■ **PROMPT**
Take the lines of the data below from the very first through the line containing "except Exception: pass" and output them exactly, pictures excluded.

▼

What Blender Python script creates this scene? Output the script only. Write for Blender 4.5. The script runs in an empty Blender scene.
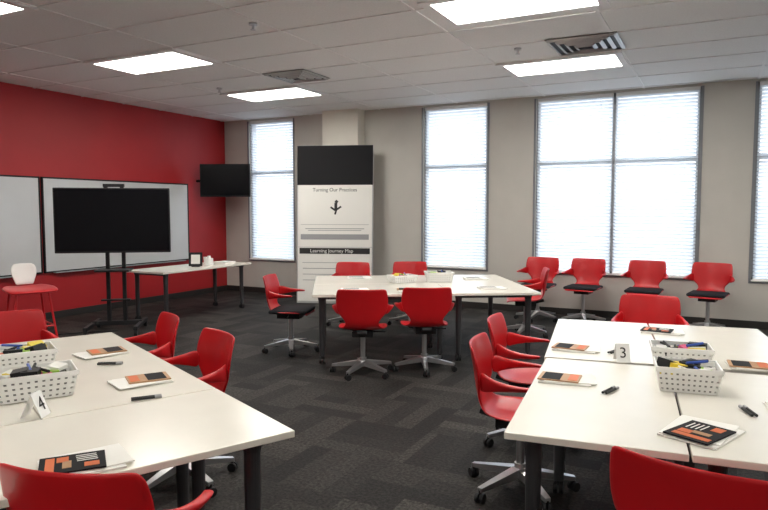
import bpy, bmesh, math, random
from mathutils import Vector, Matrix
random.seed(4)
S=bpy.context.scene
COL=bpy.context.collection
try:
    S.view_settings.view_transform='Standard'
    S.view_settings.look='None'
except Exception: pass

# ---------------------------------------------------------------- materials
def mat(name,col,rough=.5,metal=0,spec=.5,emit=None,estr=0,noise=0,nscale=20,bump=0,sheen=0):
    m=bpy.data.materials.new(name); m.use_nodes=True
    nt=m.node_tree; b=nt.nodes['Principled BSDF']
    b.inputs['Base Color'].default_value=(*col,1)
    b.inputs['Roughness'].default_value=rough
    b.inputs['Metallic'].default_value=metal
    b.inputs['Specular IOR Level'].default_value=spec
    if emit:
        b.inputs['Emission Color'].default_value=(*emit,1); b.inputs['Emission Strength'].default_value=estr
    if noise or bump:
        tc=nt.nodes.new('ShaderNodeTexCoord'); n=nt.nodes.new('ShaderNodeTexNoise')
        n.inputs['Scale'].default_value=nscale; n.inputs['Detail'].default_value=4
        nt.links.new(tc.outputs['Object'],n.inputs['Vector'])
        if noise:
            r=nt.nodes.new('ShaderNodeValToRGB')
            r.color_ramp.elements[0].position=.3; r.color_ramp.elements[1].position=.7
            r.color_ramp.elements[0].color=(*[c*(1-noise) for c in col],1)
            r.color_ramp.elements[1].color=(*[min(1,c*(1+noise)) for c in col],1)
            nt.links.new(n.outputs['Fac'],r.inputs['Fac']); nt.links.new(r.outputs['Color'],b.inputs['Base Color'])
        if bump:
            bp=nt.nodes.new('ShaderNodeBump'); bp.inputs['Strength'].default_value=bump; bp.inputs['Distance'].default_value=.01
            nt.links.new(n.outputs['Fac'],bp.inputs['Height']); nt.links.new(bp.outputs['Normal'],b.inputs['Normal'])
    return m

M={}
M['red_wall']=mat('red_wall_paint',(.42,.014,.018),.5,noise=.05,nscale=2)
M['greige']=mat('greige_paint',(.58,.56,.52),.6,noise=.03,nscale=3)
M['cream']=mat('cream_paint',(.82,.79,.71),.6,noise=.03,nscale=3)
M['tile']=mat('ceiling_tile',(.89,.90,.90),.9,noise=.04,nscale=60,bump=.15)
M['grid']=mat('ceiling_grid_metal',(.90,.90,.90),.5)
M['base']=mat('baseboard_vinyl',(.025,.023,.022),.5)
M['red']=mat('red_plastic',(.55,.008,.013),.33,noise=.04,nscale=8)
M['dark']=mat('black_plastic',(.014,.014,.016),.5,spec=.3)
M['pad']=mat('black_upholstery',(.02,.02,.024),.9,noise=.3,nscale=200,spec=.2)
M['chrome']=mat('brushed_silver',(.62,.62,.64),.28,.9)
M['leg']=mat('graphite_metal',(.05,.05,.055),.4,.3)
M['top']=mat('cream_laminate',(.84,.81,.73),.22,noise=.02,nscale=5)
M['edge']=mat('asphalt_ground',(.16,.17,.18),.9)
M['white']=mat('white_plastic',(.86,.86,.84),.4)
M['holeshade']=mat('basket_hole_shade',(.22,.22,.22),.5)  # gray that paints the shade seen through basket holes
M['wb']=mat('whiteboard_surface',(.62,.63,.64),.16,noise=.04,nscale=1.2)
M['frame']=mat('aluminium_frame',(.55,.55,.56),.35,.6)
M['bronze']=mat('dark_window_frame',(.24,.25,.27),.4,.2)
M['screen']=mat('tv_screen_glass',(.003,.003,.005),.18,spec=.2)
M['paper']=mat('paper',(.85,.84,.80),.7)
M['ink']=mat('ink',(.02,.02,.02),.7)
M['grayink']=mat('gray_print',(.35,.35,.36),.7)
M['orange']=mat('orange_print',(.65,.14,.03),.5)
M['tan']=mat('tan_print',(.45,.25,.12),.5)
M['cover']=mat('black_booklet_cover',(.012,.012,.014),.7,spec=.2)
M['yellow']=mat('yellow_sticky',(.8,.62,.06),.6)
M['pink']=mat('pink_sticky',(.75,.12,.25),.6)
M['green']=mat('green_sticky',(.35,.6,.08),.6)
M['blue']=mat('blue_marker',(.04,.10,.45),.4)
M['lamp']=mat('troffer_diffuser',(.9,.9,.9),.5,emit=(1,.965,.89),estr=18)
M['chairwhite']=mat('white_stool_shell',(.75,.75,.73),.4)

def carpet():
    m=bpy.data.materials.new('carpet_tiles'); m.use_nodes=True; nt=m.node_tree; b=nt.nodes['Principled BSDF']
    tc=nt.nodes.new('ShaderNodeTexCoord')
    mp=nt.nodes.new('ShaderNodeMapping'); mp.inputs['Rotation'].default_value=(0,0,0)
    nt.links.new(tc.outputs['Object'],mp.inputs['Vector'])
    cols=[]
    for i,(bw,rh,c1,c2) in enumerate([(.60,.15,(.004,.004,.004),(.046,.042,.038)),(.15,.60,(.004,.004,.004),(.040,.036,.033))]):
        br=nt.nodes.new('ShaderNodeTexBrick'); br.inputs['Scale'].default_value=1
        br.inputs['Brick Width'].default_value=bw; br.inputs['Row Height'].default_value=rh
        br.inputs['Mortar Size'].default_value=.0025; br.offset=.5; br.inputs['Bias'].default_value=-.15
        br.inputs['Color1'].default_value=(*c1,1); br.inputs['Color2'].default_value=(*c2,1); br.inputs['Mortar'].default_value=(.008,.007,.006,1)
        nt.links.new(mp.outputs['Vector'],br.inputs['Vector']); cols.append(br)
    ck=nt.nodes.new('ShaderNodeTexChecker'); ck.inputs['Scale'].default_value=1/.6
    ck.inputs['Color1'].default_value=(1,1,1,1); ck.inputs['Color2'].default_value=(0,0,0,1)
    nt.links.new(mp.outputs['Vector'],ck.inputs['Vector'])
    mx=nt.nodes.new('ShaderNodeMix'); mx.data_type='RGBA'
    nt.links.new(ck.outputs['Fac'],mx.inputs[0])
    nt.links.new(cols[0].outputs['Color'],mx.inputs[6]); nt.links.new(cols[1].outputs['Color'],mx.inputs[7])
    ad=nt.nodes.new('ShaderNodeMix'); ad.data_type='RGBA'; ad.blend_type='ADD'; ad.inputs[0].default_value=1
    nt.links.new(mx.outputs[2],ad.inputs[6]); ad.inputs[7].default_value=(.011,.010,.0095,1)
    n=nt.nodes.new('ShaderNodeTexNoise'); n.inputs['Scale'].default_value=50; n.inputs['Detail'].default_value=4; n.inputs['Roughness'].default_value=.7
    nt.links.new(tc.outputs['Object'],n.inputs['Vector'])
    r=nt.nodes.new('ShaderNodeValToRGB'); r.color_ramp.elements[0].position=.38; r.color_ramp.elements[1].position=.66
    r.color_ramp.elements[0].color=(.40,.40,.40,1); r.color_ramp.elements[1].color=(1.8,1.8,1.8,1)
    nt.links.new(n.outputs['Fac'],r.inputs['Fac'])
    m2=nt.nodes.new('ShaderNodeMix'); m2.data_type='RGBA'; m2.blend_type='MULTIPLY'; m2.inputs[0].default_value=1
    nt.links.new(ad.outputs[2],m2.inputs[6]); nt.links.new(r.outputs['Color'],m2.inputs[7])
    nt.links.new(m2.outputs[2],b.inputs['Base Color'])
    b.inputs['Roughness'].default_value=.7; b.inputs['Specular IOR Level'].default_value=.2
    bp=nt.nodes.new('ShaderNodeBump'); bp.inputs['Strength'].default_value=.4; bp.inputs['Distance'].default_value=.004
    nt.links.new(n.outputs['Fac'],bp.inputs['Height']); nt.links.new(bp.outputs['Normal'],b.inputs['Normal'])
    return m
M['carpet']=carpet()
def blindmat():
    m=bpy.data.materials.new('blind_slat_vinyl'); m.use_nodes=True; nt=m.node_tree
    for n in list(nt.nodes):
        if n.type!='OUTPUT_MATERIAL': nt.nodes.remove(n)
    o=[n for n in nt.nodes if n.type=='OUTPUT_MATERIAL'][0]
    d=nt.nodes.new('ShaderNodeBsdfDiffuse'); d.inputs['Color'].default_value=(.86,.88,.9,1)
    t=nt.nodes.new('ShaderNodeBsdfTranslucent'); t.inputs['Color'].default_value=(.80,.87,.94,1)
    x=nt.nodes.new('ShaderNodeMixShader'); x.inputs[0].default_value=.5
    nt.links.new(d.outputs[0],x.inputs[1]); nt.links.new(t.outputs[0],x.inputs[2]); nt.links.new(x.outputs[0],o.inputs['Surface'])
    return m
M['blind']=blindmat()

# ---------------------------------------------------------------- mesh helpers
def add_box(bm,c,s,rz=0,rx=0,ry=0):
    mtx=Matrix.Translation(c)@Matrix.Rotation(rz,4,'Z')@Matrix.Rotation(ry,4,'Y')@Matrix.Rotation(rx,4,'X')@Matrix.Diagonal((s[0],s[1],s[2],1))
    bmesh.ops.create_cube(bm,size=1,matrix=mtx)
def add_cyl(bm,p0,p1,r0,r1=None,seg=14):
    r1=r0 if r1 is None else r1
    p0=Vector(p0);p1=Vector(p1); d=p1-p0
    q=Vector((0,0,1)).rotation_difference(d.normalized()).to_matrix().to_4x4()
    bmesh.ops.create_cone(bm,cap_ends=True,segments=seg,radius1=r0,radius2=r1,depth=d.length,matrix=Matrix.Translation((p0+p1)/2)@q)
def mesh_of(bm,name,m,smooth=False):
    bmesh.ops.recalc_face_normals(bm,faces=bm.faces)
    me=bpy.data.meshes.new(name); bm.to_mesh(me); bm.free()
    me.materials.append(m)
    if smooth:
        for p in me.polygons: p.use_smooth=True
    return me
def obj(name,me,parent=None,loc=(0,0,0),rz=0,bevel=0,seg=2):
    o=bpy.data.objects.new(name,me); COL.objects.link(o); o.location=loc; o.rotation_euler=(0,0,rz)
    if parent: o.parent=parent
    if bevel:
        b=o.modifiers.new('bevel','BEVEL'); b.width=bevel; b.segments=seg; b.limit_method='ANGLE'
    return o
def empty(name,loc=(0,0,0),rz=0):
    e=bpy.data.objects.new(name,None); COL.objects.link(e); e.location=loc; e.rotation_euler=(0,0,rz); e.empty_display_size=.1
    return e
def boxes(name,lst,m,parent=None,bevel=0,loc=(0,0,0),rz=0):
    bm=bmesh.new()
    for b in lst: add_box(bm,*b)
    return obj(name,mesh_of(bm,name,m),parent,loc,rz,bevel)
def cyls(name,lst,m,parent=None,loc=(0,0,0),rz=0):
    bm=bmesh.new()
    for b in lst: add_cyl(bm,*b)
    return obj(name,mesh_of(bm,name,m),parent,loc,rz)
def bake(me_obj):
    dg=bpy.context.evaluated_depsgraph_get(); dg.update()
    ev=me_obj.evaluated_get(dg); me=bpy.data.meshes.new_from_object(ev)
    n=me_obj.name; bpy.data.objects.remove(me_obj); me.name=n
    return me
def text(name,s,size,m,parent,loc,rot,align='CENTER'):
    c=bpy.data.curves.new(name,'FONT'); c.body=s; c.size=size; c.align_x=align; c.align_y='CENTER'; c.extrude=.0005
    c.materials.append(m)
    o=bpy.data.objects.new(name,c); COL.objects.link(o); o.parent=parent; o.location=loc; o.rotation_euler=rot
    return o

# ---------------------------------------------------------------- room
XL,XR,YB,YF,H=-8.7,4.6,10.0,-2.6,3.335
boxes('floor',[(((XL+XR)/2,(YB+YF)/2,-.05),(XR-XL+.4,YB-YF+.4,.1))],M['carpet'])
boxes('ceiling',[(((XL+XR)/2,(YB+YF)/2,H+.05),(XR-XL+.4,YB-YF+.4,.1))],M['tile'])
boxes('wall_left',[((XL-.1,(YB+YF)/2,H/2),(.2,YB-YF+.4,H))],M['red_wall'])
boxes('wall_right',[((XR+.1,(YB+YF)/2,H/2),(.2,YB-YF+.4,H))],M['greige'])
boxes('wall_front',[(((XL+XR)/2,YF-.1,H/2),(XR-XL,.2,H))],M['greige'])
wins=[(-8.10,-7.06),(-4.42,-3.30),(-2.53,-.25),(.42,2.70)]
ZB,ZT=.64,3.305
segs=[];x=XL
for a,b in wins:
    segs.append((((x+a)/2,YB+.12,H/2),(a-x,.24,H)))
    segs.append((((a+b)/2,YB+.12,ZB/2),(b-a,.24,ZB)))
    segs.append((((a+b)/2,YB+.12,(ZT+H)/2),(b-a,.24,H-ZT)))
    x=b
segs.append((((x+XR)/2,YB+.12,H/2),(XR-x,.24,H)))
boxes('wall_back',segs,M['greige'])
boxes('column_pillar',[((-5.90,YB-.125,H/2),(.72,.25,H))],M['cream'],bevel=.004)
boxes('baseboard_back',[(((XL-6.26)/2,YB-.006,.05),(-6.26-XL,.012,.10)),(((XR-5.54)/2,YB-.006,.05),(XR+5.54,.012,.10)),((-5.90,YB-.256,.05),(.74,.012,.10))],M['base'])
boxes('baseboard_left',[((XL+.006,(YB+YF)/2,.05),(.012,YB-YF,.10))],M['base'])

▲

■ **EXERCISE SOLUTION**
What Blender Python script creates this scene? Output the script only. Write for Blender 4.5. The script runs in an empty Blender scene.
import bpy, bmesh, math, random
from mathutils import Vector, Matrix
random.seed(4)
S=bpy.context.scene
COL=bpy.context.collection
try:
    S.view_settings.view_transform='Standard'
    S.view_settings.look='None'
except Exception: pass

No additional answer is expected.